■ MATERIAL PROVIDED
★ ★ ★ ★

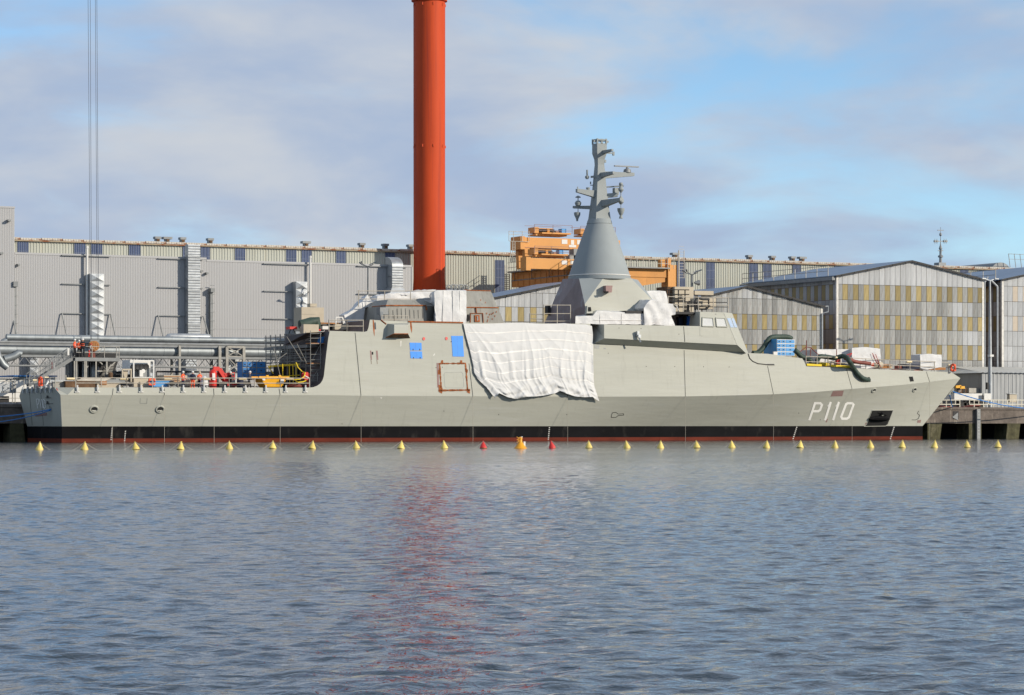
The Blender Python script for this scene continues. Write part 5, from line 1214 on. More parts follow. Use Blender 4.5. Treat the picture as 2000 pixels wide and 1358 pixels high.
# ---------------------------------------------------------------- people
HI = m_orange
def person(px, py, Y, label, jacket, trousers, helmet=m_paint, face=0.0, pose='stand', vest=None, h=1.74, base_z=None):
    base = P(px, py, Y); base.z = base_z if base_z is not None else base.z
    s = h/1.74; lean = {'stand': 0, 'lean': .22, 'walk': .06}[pose]
    st_ = .20 if pose == 'walk' else .05
    J = {'pel': (0, 0, .95, .15), 'wst': (0, -lean*.35, 1.13, .145), 'chs': (0, -lean*.8, 1.34, .175), 'nck': (0, -lean, 1.49, .065), 'hd0': (0, -lean*1.15-.01, 1.58, .085), 'hd1': (0, -lean*1.2-.01, 1.68, .095), 'nos': (0, -lean*1.2-.10, 1.60, .03)}
    E = [('pel', 'wst'), ('wst', 'chs'), ('chs', 'nck'), ('nck', 'hd0'), ('hd0', 'hd1'), ('hd0', 'nos')]
    for sd, sg in (('l', -1), ('r', 1)):
        fy = -st_*sg
        J.update({'hip'+sd: (sg*.10, 0, .88, .11), 'kne'+sd: (sg*.12, fy*.5-.03, .50, .08), 'ank'+sd: (sg*.13, fy+.02, .10, .055), 'toe'+sd: (sg*.15, fy-.13, .04, .045),
                  'sho'+sd: (sg*.20, -lean*.85, 1.40, .08), 'elb'+sd: (sg*.27, -lean*.8+.04, 1.13, .06)})
        J['wri'+sd] = (sg*.25, -lean-.20, 1.02, .042) if pose != 'lean' else (sg*.17, -lean-.32, 1.10, .042)
        J['han'+sd] = (J['wri'+sd][0]-sg*.03, J['wri'+sd][1]-.09, J['wri'+sd][2]-.03, .045); J['thu'+sd] = (J['wri'+sd][0]-sg*.07, J['wri'+sd][1]-.06, J['wri'+sd][2]+.02, .018)
        E += [('pel', 'hip'+sd), ('hip'+sd, 'kne'+sd), ('kne'+sd, 'ank'+sd), ('ank'+sd, 'toe'+sd), ('chs', 'sho'+sd), ('sho'+sd, 'elb'+sd), ('elb'+sd, 'wri'+sd), ('wri'+sd, 'han'+sd), ('wri'+sd, 'thu'+sd)]
        for q in range(4):
            J['f%d%s' % (q, sd)] = (J['han'+sd][0]+(q-1.5)*.024, J['han'+sd][1]-.085+abs(q-1.3)*.012, J['han'+sd][2]-.03, .011); E.append(('han'+sd, 'f%d%s' % (q, sd)))
    ks = list(J); me = bpy.data.meshes.new('body'); me.from_pydata([tuple(c*s for c in J[k][:3]) for k in ks], [(ks.index(a), ks.index(b_)) for a, b_ in E], [])
    o = bpy.data.objects.new('body', me); C.objects.link(o); md = o.modifiers.new('s', 'SKIN'); sv = me.skin_vertices[0].data
    for k, q in zip(ks, sv): q.radius = (J[k][3]*s*(1.15 if k in ('chs', 'wst', 'pel') else 1), J[k][3]*s*(.8 if k in ('chs', 'wst', 'pel') else 1))
    sv[0].use_root = True; o.modifiers.new('u', 'SUBSURF').levels = 1
    dg = bpy.context.evaluated_depsgraph_get(); ev = bpy.data.meshes.new_from_object(o.evaluated_get(dg)); bpy.data.objects.remove(o)
    for m_ in (jacket, trousers, m_skin, m_dark): ev.materials.append(m_)
    hands = [V(*J[k][:3])*s for k in ('hanl', 'hanr')]
    for p in ev.polygons:
        c = p.center/s; p.use_smooth = True
        p.material_index = 3 if c.z < .09 else 2 if (c.z > 1.51 or min((p.center-hh).length for hh in hands) < .105*s) else 1 if c.z < .93 and abs(c.x) < .23 else 0
    t = thing('person', label, 'person', base, None); t.rotation_euler = (0, 0, face)
    b_ = bpy.data.objects.new('body', ev); C.objects.link(b_); b_.parent = t
    hc = V(J['hd1'][0], J['hd1'][1], 1.655)*s
    hm = MB().lathe(hc, [(.155*s, 0), (.15*s, .015), (.125*s, .02), (.12*s, .07*s), (.085*s, .125*s), (.03*s, .148*s), (0, .15*s)], 14).build('helmet', helmet, None, True); hm.parent = t
    if vest:
        m = MB()
        for z_, r_ in ((1.08, .185), (1.25, .2)): m.lathe((0, -lean*.5, z_*s), [(r_*s, 0), (r_*s, .05*s)], 12)
        v_ = m.build('reflective_band', vest, None, True); v_.scale = (1, .78, 1); v_.parent = t
    return t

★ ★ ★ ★

■ THE PROBLEM
Copy the whole listing above word for word but do not carry over the pictures.

■ RESULT
The Blender Python script for this scene continues. Write part 5, from line 1214 on. More parts follow. Use Blender 4.5. Treat the picture as 2000 pixels wide and 1358 pixels high.
# ---------------------------------------------------------------- people
HI = m_orange
def person(px, py, Y, label, jacket, trousers, helmet=m_paint, face=0.0, pose='stand', vest=None, h=1.74, base_z=None):
    base = P(px, py, Y); base.z = base_z if base_z is not None else base.z
    s = h/1.74; lean = {'stand': 0, 'lean': .22, 'walk': .06}[pose]
    st_ = .20 if pose == 'walk' else .05
    J = {'pel': (0, 0, .95, .15), 'wst': (0, -lean*.35, 1.13, .145), 'chs': (0, -lean*.8, 1.34, .175), 'nck': (0, -lean, 1.49, .065), 'hd0': (0, -lean*1.15-.01, 1.58, .085), 'hd1': (0, -lean*1.2-.01, 1.68, .095), 'nos': (0, -lean*1.2-.10, 1.60, .03)}
    E = [('pel', 'wst'), ('wst', 'chs'), ('chs', 'nck'), ('nck', 'hd0'), ('hd0', 'hd1'), ('hd0', 'nos')]
    for sd, sg in (('l', -1), ('r', 1)):
        fy = -st_*sg
        J.update({'hip'+sd: (sg*.10, 0, .88, .11), 'kne'+sd: (sg*.12, fy*.5-.03, .50, .08), 'ank'+sd: (sg*.13, fy+.02, .10, .055), 'toe'+sd: (sg*.15, fy-.13, .04, .045),
                  'sho'+sd: (sg*.20, -lean*.85, 1.40, .08), 'elb'+sd: (sg*.27, -lean*.8+.04, 1.13, .06)})
        J['wri'+sd] = (sg*.25, -lean-.20, 1.02, .042) if pose != 'lean' else (sg*.17, -lean-.32, 1.10, .042)
        J['han'+sd] = (J['wri'+sd][0]-sg*.03, J['wri'+sd][1]-.09, J['wri'+sd][2]-.03, .045); J['thu'+sd] = (J['wri'+sd][0]-sg*.07, J['wri'+sd][1]-.06, J['wri'+sd][2]+.02, .018)
        E += [('pel', 'hip'+sd), ('hip'+sd, 'kne'+sd), ('kne'+sd, 'ank'+sd), ('ank'+sd, 'toe'+sd), ('chs', 'sho'+sd), ('sho'+sd, 'elb'+sd), ('elb'+sd, 'wri'+sd), ('wri'+sd, 'han'+sd), ('wri'+sd, 'thu'+sd)]
        for q in range(4):
            J['f%d%s' % (q, sd)] = (J['han'+sd][0]+(q-1.5)*.024, J['han'+sd][1]-.085+abs(q-1.3)*.012, J['han'+sd][2]-.03, .011); E.append(('han'+sd, 'f%d%s' % (q, sd)))
    ks = list(J); me = bpy.data.meshes.new('body'); me.from_pydata([tuple(c*s for c in J[k][:3]) for k in ks], [(ks.index(a), ks.index(b_)) for a, b_ in E], [])
    o = bpy.data.objects.new('body', me); C.objects.link(o); md = o.modifiers.new('s', 'SKIN'); sv = me.skin_vertices[0].data
    for k, q in zip(ks, sv): q.radius = (J[k][3]*s*(1.15 if k in ('chs', 'wst', 'pel') else 1), J[k][3]*s*(.8 if k in ('chs', 'wst', 'pel') else 1))
    sv[0].use_root = True; o.modifiers.new('u', 'SUBSURF').levels = 1
    dg = bpy.context.evaluated_depsgraph_get(); ev = bpy.data.meshes.new_from_object(o.evaluated_get(dg)); bpy.data.objects.remove(o)
    for m_ in (jacket, trousers, m_skin, m_dark): ev.materials.append(m_)
    hands = [V(*J[k][:3])*s for k in ('hanl', 'hanr')]
    for p in ev.polygons:
        c = p.center/s; p.use_smooth = True
        p.material_index = 3 if c.z < .09 else 2 if (c.z > 1.51 or min((p.center-hh).length for hh in hands) < .105*s) else 1 if c.z < .93 and abs(c.x) < .23 else 0
    t = thing('person', label, 'person', base, None); t.rotation_euler = (0, 0, face)
    b_ = bpy.data.objects.new('body', ev); C.objects.link(b_); b_.parent = t
    hc = V(J['hd1'][0], J['hd1'][1], 1.655)*s
    hm = MB().lathe(hc, [(.155*s, 0), (.15*s, .015), (.125*s, .02), (.12*s, .07*s), (.085*s, .125*s), (.03*s, .148*s), (0, .15*s)], 14).build('helmet', helmet, None, True); hm.parent = t
    if vest:
        m = MB()
        for z_, r_ in ((1.08, .185), (1.25, .2)): m.lathe((0, -lean*.5, z_*s), [(r_*s, 0), (r_*s, .05*s)], 12)
        v_ = m.build('reflective_band', vest, None, True); v_.scale = (1, .78, 1); v_.parent = t
    return t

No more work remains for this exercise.